A federal judge on Friday ordered the Trump administration to begin accepting new applicants for the Obama-era Deferred Action for Childhood Arrivals program, restoring it in full for the first time since President Donald Trump moved to end it in 2017.
Judge Nicholas Garaufis of the U.S. District Court for the Eastern District of New York ordered the administration to post a notice alerting the public that it will begin accepting DACA applications from people who qualify for the program and are not already involved. He also directed the government to restore DACA status renewals to last for two years.
The Trump administration is likely to appeal the ruling, though those efforts will almost certainly be abandoned after President-elect Joe Biden is sworn in. Biden had pledged to restore the DACA program, which protects immigrants brought to the country illegally as children, and to help status recipients.

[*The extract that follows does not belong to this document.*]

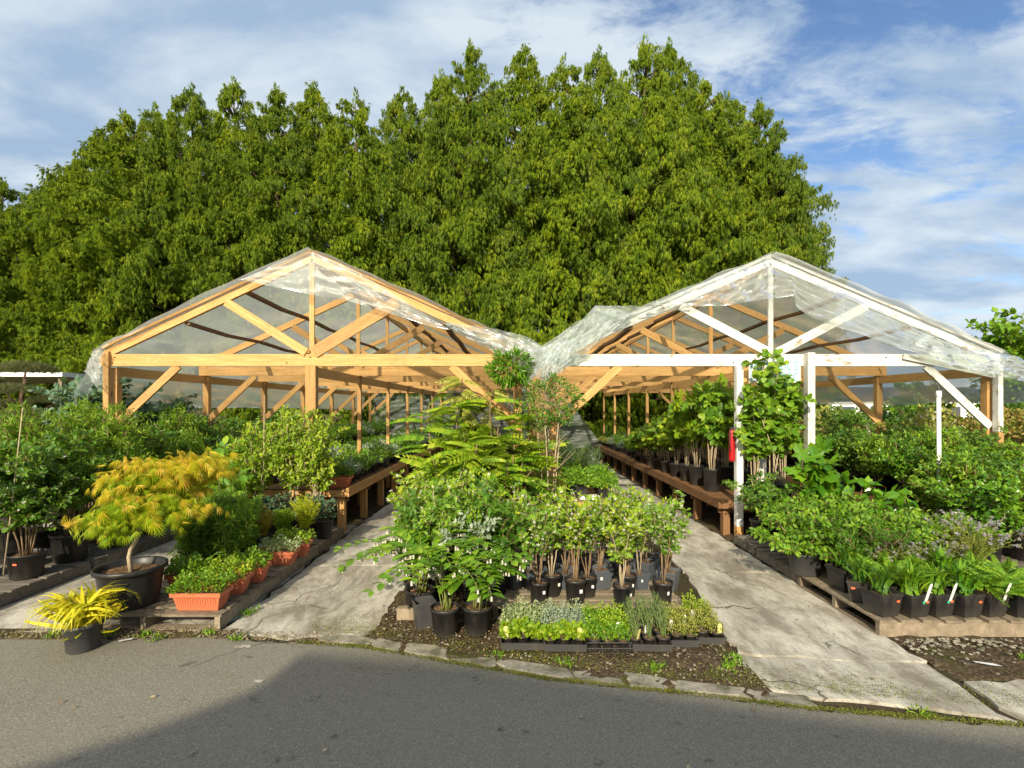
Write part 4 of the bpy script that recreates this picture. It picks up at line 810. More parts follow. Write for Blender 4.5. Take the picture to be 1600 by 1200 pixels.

Trump moved to end the Obama-era program early in his term but was ultimately blocked from doing so last summer by the Supreme Court. While the challenge wound its way through the legal system, the administration was allowed to refuse new DACA applicants. After the Supreme Court's decision in June, acting Secretary of Homeland Security Chad Wolf issued a new memo directing his agency to continue to decline new applications and outlining that renewals of status would only last for a year instead of the previous two years.
Wolf's memo prompted immediate court challenges. The order Friday comes after Garaufis ruled last month that Wolf did not have the power to enact the changes outlined in his DACA memo. The judge determined that Wolf was improperly appointed as acting homeland security secretary.
The Government Accountability Office, a federal watchdog agency, found in August that Wolf was illegally appointed to his role, spurring a flurry of lawsuits from immigration advocates challenging Wolf's actions as acting secretary. Homeland Security at the time vigorously pushed back against the GAO report.